爽風上々のブログ

熊本の片田舎に住むリタイア読書人がその時々の心に触れたものを書き散らしています。読んだ本の感想がメインですが(読書記録)、エネルギー問題、食品問題など、また政治経済・環境問題など興味のあるものには触れていきます。

「『英語が読める』の9割は誤読」越前敏弥著

著者の越前さんは翻訳家として文芸作品を手掛けるかたわら、翻訳家志望の人々に翻訳講座で教えています。

翻訳家を志すほどの人々でも間違えやすいという場合があり、それはかなりの英語力があっても引っかかりやすい罠のようなものです。

 

そのような、実際に翻訳講座の生徒さんたちが犯しやすい誤りや、訳しにくい英語表現、そして翻訳家として活動してきた中で特に印象的な事例などを説明します。

 

一見やさしそうな英文でもほとんどの人が間違えるというのが次の例です。

Kathy was married with a young boy in the forties.

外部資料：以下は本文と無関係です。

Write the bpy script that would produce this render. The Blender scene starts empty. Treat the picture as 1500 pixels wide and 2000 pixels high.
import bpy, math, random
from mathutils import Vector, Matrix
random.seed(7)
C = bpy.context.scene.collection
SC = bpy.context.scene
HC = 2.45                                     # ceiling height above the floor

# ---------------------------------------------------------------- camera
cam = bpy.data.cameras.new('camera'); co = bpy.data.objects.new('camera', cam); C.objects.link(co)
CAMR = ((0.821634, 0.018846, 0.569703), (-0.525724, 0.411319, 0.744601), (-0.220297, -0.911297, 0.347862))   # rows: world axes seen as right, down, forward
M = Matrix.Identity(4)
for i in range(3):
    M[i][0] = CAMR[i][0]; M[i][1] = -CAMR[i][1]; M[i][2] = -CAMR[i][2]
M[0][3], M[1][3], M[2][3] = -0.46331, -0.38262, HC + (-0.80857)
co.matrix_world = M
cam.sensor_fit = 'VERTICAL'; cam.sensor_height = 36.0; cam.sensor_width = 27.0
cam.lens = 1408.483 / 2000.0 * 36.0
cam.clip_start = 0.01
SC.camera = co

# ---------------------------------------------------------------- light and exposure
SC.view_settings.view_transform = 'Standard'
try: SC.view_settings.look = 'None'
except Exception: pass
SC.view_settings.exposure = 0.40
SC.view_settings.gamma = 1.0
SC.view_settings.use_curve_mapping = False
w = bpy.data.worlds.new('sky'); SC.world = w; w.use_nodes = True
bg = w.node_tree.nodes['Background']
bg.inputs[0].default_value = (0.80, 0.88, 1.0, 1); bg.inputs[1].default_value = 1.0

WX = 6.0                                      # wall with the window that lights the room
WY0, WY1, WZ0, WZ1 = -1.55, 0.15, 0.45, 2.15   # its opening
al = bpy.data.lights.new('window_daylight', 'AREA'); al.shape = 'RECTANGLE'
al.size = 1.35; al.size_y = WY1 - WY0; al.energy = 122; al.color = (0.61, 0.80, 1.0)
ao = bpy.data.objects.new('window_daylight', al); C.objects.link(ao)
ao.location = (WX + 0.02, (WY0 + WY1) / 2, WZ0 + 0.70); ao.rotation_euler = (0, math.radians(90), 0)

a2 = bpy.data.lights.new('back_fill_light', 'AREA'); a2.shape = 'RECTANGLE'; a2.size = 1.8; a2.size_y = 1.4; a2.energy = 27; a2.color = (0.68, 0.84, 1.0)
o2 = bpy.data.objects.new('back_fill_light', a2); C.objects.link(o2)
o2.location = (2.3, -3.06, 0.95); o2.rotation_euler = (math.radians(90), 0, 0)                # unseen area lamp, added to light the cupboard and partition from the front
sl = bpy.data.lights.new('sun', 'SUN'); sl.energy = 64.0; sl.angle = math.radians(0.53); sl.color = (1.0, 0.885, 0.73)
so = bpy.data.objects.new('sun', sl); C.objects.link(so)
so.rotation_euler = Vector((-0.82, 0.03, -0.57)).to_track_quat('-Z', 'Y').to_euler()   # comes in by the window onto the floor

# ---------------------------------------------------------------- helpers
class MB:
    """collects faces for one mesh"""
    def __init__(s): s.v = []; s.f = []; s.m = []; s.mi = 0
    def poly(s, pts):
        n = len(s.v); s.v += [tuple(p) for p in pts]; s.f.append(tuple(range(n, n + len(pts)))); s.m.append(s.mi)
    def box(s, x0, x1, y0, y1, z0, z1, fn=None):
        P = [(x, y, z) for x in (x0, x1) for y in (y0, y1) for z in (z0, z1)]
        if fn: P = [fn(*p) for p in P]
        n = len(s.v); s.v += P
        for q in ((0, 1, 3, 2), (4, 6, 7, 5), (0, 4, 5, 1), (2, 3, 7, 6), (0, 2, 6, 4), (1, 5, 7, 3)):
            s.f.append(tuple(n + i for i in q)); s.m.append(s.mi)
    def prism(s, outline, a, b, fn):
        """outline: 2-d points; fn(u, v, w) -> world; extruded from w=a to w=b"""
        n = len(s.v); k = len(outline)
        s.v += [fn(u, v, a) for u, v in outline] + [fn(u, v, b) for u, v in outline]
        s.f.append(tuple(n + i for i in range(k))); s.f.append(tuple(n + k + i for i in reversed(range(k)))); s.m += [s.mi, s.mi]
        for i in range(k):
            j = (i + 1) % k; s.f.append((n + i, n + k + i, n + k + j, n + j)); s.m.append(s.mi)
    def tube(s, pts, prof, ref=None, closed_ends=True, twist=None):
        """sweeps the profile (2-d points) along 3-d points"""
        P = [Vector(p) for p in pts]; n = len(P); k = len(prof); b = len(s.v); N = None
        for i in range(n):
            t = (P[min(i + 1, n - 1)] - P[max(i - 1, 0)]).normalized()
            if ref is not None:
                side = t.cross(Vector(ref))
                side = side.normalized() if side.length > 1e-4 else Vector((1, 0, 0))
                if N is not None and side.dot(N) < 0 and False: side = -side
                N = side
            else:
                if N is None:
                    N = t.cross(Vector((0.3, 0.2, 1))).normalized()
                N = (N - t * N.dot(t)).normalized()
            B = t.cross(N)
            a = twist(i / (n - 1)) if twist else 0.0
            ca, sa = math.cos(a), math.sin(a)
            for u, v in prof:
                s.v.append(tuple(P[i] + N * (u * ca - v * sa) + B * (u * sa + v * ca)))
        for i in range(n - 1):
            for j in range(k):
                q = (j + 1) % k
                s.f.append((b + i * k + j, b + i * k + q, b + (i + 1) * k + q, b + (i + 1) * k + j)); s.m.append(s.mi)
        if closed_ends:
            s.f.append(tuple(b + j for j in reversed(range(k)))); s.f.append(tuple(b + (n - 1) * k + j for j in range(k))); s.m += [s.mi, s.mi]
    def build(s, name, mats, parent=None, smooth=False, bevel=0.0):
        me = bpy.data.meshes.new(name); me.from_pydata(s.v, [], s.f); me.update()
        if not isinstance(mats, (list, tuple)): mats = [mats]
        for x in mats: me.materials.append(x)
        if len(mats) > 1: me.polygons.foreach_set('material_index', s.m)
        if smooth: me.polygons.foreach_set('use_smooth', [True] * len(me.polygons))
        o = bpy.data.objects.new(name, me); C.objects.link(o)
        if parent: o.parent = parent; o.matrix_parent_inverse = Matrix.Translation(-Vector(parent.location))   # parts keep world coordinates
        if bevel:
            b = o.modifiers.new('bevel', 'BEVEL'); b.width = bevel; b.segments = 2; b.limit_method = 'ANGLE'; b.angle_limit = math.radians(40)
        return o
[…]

これを多くの人は「キャシーは40代で若い男と結婚した」と訳します。

しかし、marryという動詞は自動詞であり、「と結婚する」という意味で使う場合には前置詞は伴いません。

したがって、もしもその文章を英訳するなら「Kathy married a young boy in her forties.」とならなければいけません。

 

この文章の訳は「40年代にはキャシーは結婚していて、男の子が一人いた」です。

 

英文和訳の際に考えるべきことは、「英文でも左から右に読んでいく」ということです。

その原則で前半を見ると、Kathy was married. は「結婚した」ではなく「結婚していた」となります。

その次の部分、「with a young boy」は結婚の相手を言っているのではなく、「幼い男の子を伴っていた」となります。

さらに、「40代」は「in her forties」であり、「in the forties」ならば「40年代」つまり「1940年代」とならなければならないということです。

 

英語の単語には通常使う意味とは異なる思いもよらない意味がある場合があります。

自分の知っている意味で訳していって何かおかしいなという違和感を感じる場合がかなり多いはずです。

「自分が持っている知識などたかが知れていると自覚し、常に調べることを怠らないこと」が必要だということです。

between という単語は通常は「の間に」という意味と捉えています。

しかし、Amanda is between boyfriends. という文章の場合、「アマンダはボーイフレンド二人の間にいる」と訳しても間違いはないのですが、違う意味で使われる場合があります。

between は空間的な「あいだ」を指すことが多いのですが、それ以外に「時間的な”あいだ”」にも使われるということが結構あるようです。

つまりこの文章の場合、ボーイフレンドがいなくなって、次のボーイフレンドが現れるまでの間であること、すなわちボーイフレンド募集中だという意味があるということです。

 

こういった誤読・誤訳を防ぐための心得というものをまとめてありました。

・原則として左から右によみ、予想から確認、予想‐修正‐確認のプロセスに意識を向ける。

・「形の違和感」「意味の違和感」を察知するアンテナを敏感にする。

・自分の弱点である文法事項を知りその部分を強化する。

特に日本語話者が弱い文法項目は次の7つ。「否定」「冠詞と複数・単数の区別」「カンマやand、orでの言葉の並び」「比較」「仮定法」「接続詞と関係詞」「数に関する表現」

 

office と言うとあまりにも「事務所」という訳の意識が強くなるためか、それ以外の意味の可能性をあまり考えないようです。

この単語には事務所という意味の他に「職務」「任務」という意味もありその使用例もかなり多いようです。

英米の大学院などへの進学の際に提出する出願書類に、「office held」という欄があることが多いのですが、例えば「課外活動」を記入する欄にこれが書かれていると、そこにはその活動での役職を書かねばならないところ、日本人の多くは「学校の所在地」を書いてしまうということです。

 

いやはや、自分も生半可な知識しか持っていないものだと改めて痛感してしまいました。